# [The exercise]
Copy the records below exactly as they are written.

Stored data entries
↓
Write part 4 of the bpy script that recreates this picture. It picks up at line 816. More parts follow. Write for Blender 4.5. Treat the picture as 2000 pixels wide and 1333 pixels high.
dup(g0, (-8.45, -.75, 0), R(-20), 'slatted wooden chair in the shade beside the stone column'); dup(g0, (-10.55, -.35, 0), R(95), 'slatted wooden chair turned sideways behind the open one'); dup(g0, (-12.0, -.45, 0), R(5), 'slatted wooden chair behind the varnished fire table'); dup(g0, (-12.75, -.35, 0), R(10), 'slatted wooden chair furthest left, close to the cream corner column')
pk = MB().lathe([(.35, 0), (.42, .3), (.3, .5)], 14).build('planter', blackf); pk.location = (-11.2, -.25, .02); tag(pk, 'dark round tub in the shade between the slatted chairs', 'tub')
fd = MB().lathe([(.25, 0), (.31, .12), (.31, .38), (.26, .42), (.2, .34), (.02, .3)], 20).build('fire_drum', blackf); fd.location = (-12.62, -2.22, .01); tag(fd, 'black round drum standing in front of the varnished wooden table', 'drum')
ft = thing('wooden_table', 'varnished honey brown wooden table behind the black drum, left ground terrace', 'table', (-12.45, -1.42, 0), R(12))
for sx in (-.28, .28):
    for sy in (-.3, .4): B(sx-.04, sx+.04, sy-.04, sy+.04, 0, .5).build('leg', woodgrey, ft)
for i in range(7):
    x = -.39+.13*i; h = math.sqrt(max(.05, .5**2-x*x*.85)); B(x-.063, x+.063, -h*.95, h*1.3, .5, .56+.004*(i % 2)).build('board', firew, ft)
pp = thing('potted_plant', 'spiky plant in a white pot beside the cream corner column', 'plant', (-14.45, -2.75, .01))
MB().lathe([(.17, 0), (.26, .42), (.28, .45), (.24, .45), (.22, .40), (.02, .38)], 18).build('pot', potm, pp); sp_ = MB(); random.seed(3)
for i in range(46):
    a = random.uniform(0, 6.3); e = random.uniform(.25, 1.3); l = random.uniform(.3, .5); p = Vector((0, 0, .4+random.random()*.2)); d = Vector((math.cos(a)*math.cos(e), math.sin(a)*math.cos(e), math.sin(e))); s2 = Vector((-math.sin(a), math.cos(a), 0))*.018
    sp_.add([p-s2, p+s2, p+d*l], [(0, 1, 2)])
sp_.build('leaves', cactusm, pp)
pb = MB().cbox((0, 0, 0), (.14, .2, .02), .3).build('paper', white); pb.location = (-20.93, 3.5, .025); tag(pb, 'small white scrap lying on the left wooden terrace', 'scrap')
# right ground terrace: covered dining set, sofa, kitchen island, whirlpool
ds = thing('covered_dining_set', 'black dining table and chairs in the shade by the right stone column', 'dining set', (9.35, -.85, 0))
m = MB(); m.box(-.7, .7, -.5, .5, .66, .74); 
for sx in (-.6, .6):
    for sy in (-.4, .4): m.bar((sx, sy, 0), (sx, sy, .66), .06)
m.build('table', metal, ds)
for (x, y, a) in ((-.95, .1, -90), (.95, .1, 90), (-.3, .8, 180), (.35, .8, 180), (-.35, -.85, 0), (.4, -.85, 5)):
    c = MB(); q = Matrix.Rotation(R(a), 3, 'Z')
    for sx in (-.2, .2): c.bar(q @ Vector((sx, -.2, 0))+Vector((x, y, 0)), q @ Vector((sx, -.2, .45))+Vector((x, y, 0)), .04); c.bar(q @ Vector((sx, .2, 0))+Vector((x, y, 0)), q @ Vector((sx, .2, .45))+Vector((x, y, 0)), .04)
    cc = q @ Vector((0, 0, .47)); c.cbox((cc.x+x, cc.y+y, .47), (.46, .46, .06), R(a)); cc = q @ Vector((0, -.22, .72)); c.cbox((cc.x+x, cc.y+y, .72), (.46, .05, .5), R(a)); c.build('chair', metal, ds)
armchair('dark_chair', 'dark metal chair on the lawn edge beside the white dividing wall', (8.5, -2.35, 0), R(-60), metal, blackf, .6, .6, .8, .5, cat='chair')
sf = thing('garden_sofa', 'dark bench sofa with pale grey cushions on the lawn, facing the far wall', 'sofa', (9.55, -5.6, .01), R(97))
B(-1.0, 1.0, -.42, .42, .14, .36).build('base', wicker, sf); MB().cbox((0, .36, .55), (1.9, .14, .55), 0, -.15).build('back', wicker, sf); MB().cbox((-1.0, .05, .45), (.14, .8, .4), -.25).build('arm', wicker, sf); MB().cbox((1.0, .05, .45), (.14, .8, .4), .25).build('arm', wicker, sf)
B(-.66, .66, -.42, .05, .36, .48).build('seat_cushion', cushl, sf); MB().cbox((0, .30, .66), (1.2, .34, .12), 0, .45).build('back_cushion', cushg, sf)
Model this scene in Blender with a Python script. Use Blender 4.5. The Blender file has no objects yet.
↑
# [Complete response]
Write part 4 of the bpy script that recreates this picture. It picks up at line 816. More parts follow. Write for Blender 4.5. Treat the picture as 2000 pixels wide and 1333 pixels high.
dup(g0, (-8.45, -.75, 0), R(-20), 'slatted wooden chair in the shade beside the stone column'); dup(g0, (-10.55, -.35, 0), R(95), 'slatted wooden chair turned sideways behind the open one'); dup(g0, (-12.0, -.45, 0), R(5), 'slatted wooden chair behind the varnished fire table'); dup(g0, (-12.75, -.35, 0), R(10), 'slatted wooden chair furthest left, close to the cream corner column')
pk = MB().lathe([(.35, 0), (.42, .3), (.3, .5)], 14).build('planter', blackf); pk.location = (-11.2, -.25, .02); tag(pk, 'dark round tub in the shade between the slatted chairs', 'tub')
fd = MB().lathe([(.25, 0), (.31, .12), (.31, .38), (.26, .42), (.2, .34), (.02, .3)], 20).build('fire_drum', blackf); fd.location = (-12.62, -2.22, .01); tag(fd, 'black round drum standing in front of the varnished wooden table', 'drum')
ft = thing('wooden_table', 'varnished honey brown wooden table behind the black drum, left ground terrace', 'table', (-12.45, -1.42, 0), R(12))
for sx in (-.28, .28):
    for sy in (-.3, .4): B(sx-.04, sx+.04, sy-.04, sy+.04, 0, .5).build('leg', woodgrey, ft)
for i in range(7):
    x = -.39+.13*i; h = math.sqrt(max(.05, .5**2-x*x*.85)); B(x-.063, x+.063, -h*.95, h*1.3, .5, .56+.004*(i % 2)).build('board', firew, ft)
pp = thing('potted_plant', 'spiky plant in a white pot beside the cream corner column', 'plant', (-14.45, -2.75, .01))
MB().lathe([(.17, 0), (.26, .42), (.28, .45), (.24, .45), (.22, .40), (.02, .38)], 18).build('pot', potm, pp); sp_ = MB(); random.seed(3)
for i in range(46):
    a = random.uniform(0, 6.3); e = random.uniform(.25, 1.3); l = random.uniform(.3, .5); p = Vector((0, 0, .4+random.random()*.2)); d = Vector((math.cos(a)*math.cos(e), math.sin(a)*math.cos(e), math.sin(e))); s2 = Vector((-math.sin(a), math.cos(a), 0))*.018
    sp_.add([p-s2, p+s2, p+d*l], [(0, 1, 2)])
sp_.build('leaves', cactusm, pp)
pb = MB().cbox((0, 0, 0), (.14, .2, .02), .3).build('paper', white); pb.location = (-20.93, 3.5, .025); tag(pb, 'small white scrap lying on the left wooden terrace', 'scrap')
# right ground terrace: covered dining set, sofa, kitchen island, whirlpool
ds = thing('covered_dining_set', 'black dining table and chairs in the shade by the right stone column', 'dining set', (9.35, -.85, 0))
m = MB(); m.box(-.7, .7, -.5, .5, .66, .74); 
for sx in (-.6, .6):
    for sy in (-.4, .4): m.bar((sx, sy, 0), (sx, sy, .66), .06)
m.build('table', metal, ds)
for (x, y, a) in ((-.95, .1, -90), (.95, .1, 90), (-.3, .8, 180), (.35, .8, 180), (-.35, -.85, 0), (.4, -.85, 5)):
    c = MB(); q = Matrix.Rotation(R(a), 3, 'Z')
    for sx in (-.2, .2): c.bar(q @ Vector((sx, -.2, 0))+Vector((x, y, 0)), q @ Vector((sx, -.2, .45))+Vector((x, y, 0)), .04); c.bar(q @ Vector((sx, .2, 0))+Vector((x, y, 0)), q @ Vector((sx, .2, .45))+Vector((x, y, 0)), .04)
    cc = q @ Vector((0, 0, .47)); c.cbox((cc.x+x, cc.y+y, .47), (.46, .46, .06), R(a)); cc = q @ Vector((0, -.22, .72)); c.cbox((cc.x+x, cc.y+y, .72), (.46, .05, .5), R(a)); c.build('chair', metal, ds)
armchair('dark_chair', 'dark metal chair on the lawn edge beside the white dividing wall', (8.5, -2.35, 0), R(-60), metal, blackf, .6, .6, .8, .5, cat='chair')
sf = thing('garden_sofa', 'dark bench sofa with pale grey cushions on the lawn, facing the far wall', 'sofa', (9.55, -5.6, .01), R(97))
B(-1.0, 1.0, -.42, .42, .14, .36).build('base', wicker, sf); MB().cbox((0, .36, .55), (1.9, .14, .55), 0, -.15).build('back', wicker, sf); MB().cbox((-1.0, .05, .45), (.14, .8, .4), -.25).build('arm', wicker, sf); MB().cbox((1.0, .05, .45), (.14, .8, .4), .25).build('arm', wicker, sf)
B(-.66, .66, -.42, .05, .36, .48).build('seat_cushion', cushl, sf); MB().cbox((0, .30, .66), (1.2, .34, .12), 0, .45).build('back_cushion', cushg, sf)
Model this scene in Blender with a Python script. Use Blender 4.5. The Blender file has no objects yet.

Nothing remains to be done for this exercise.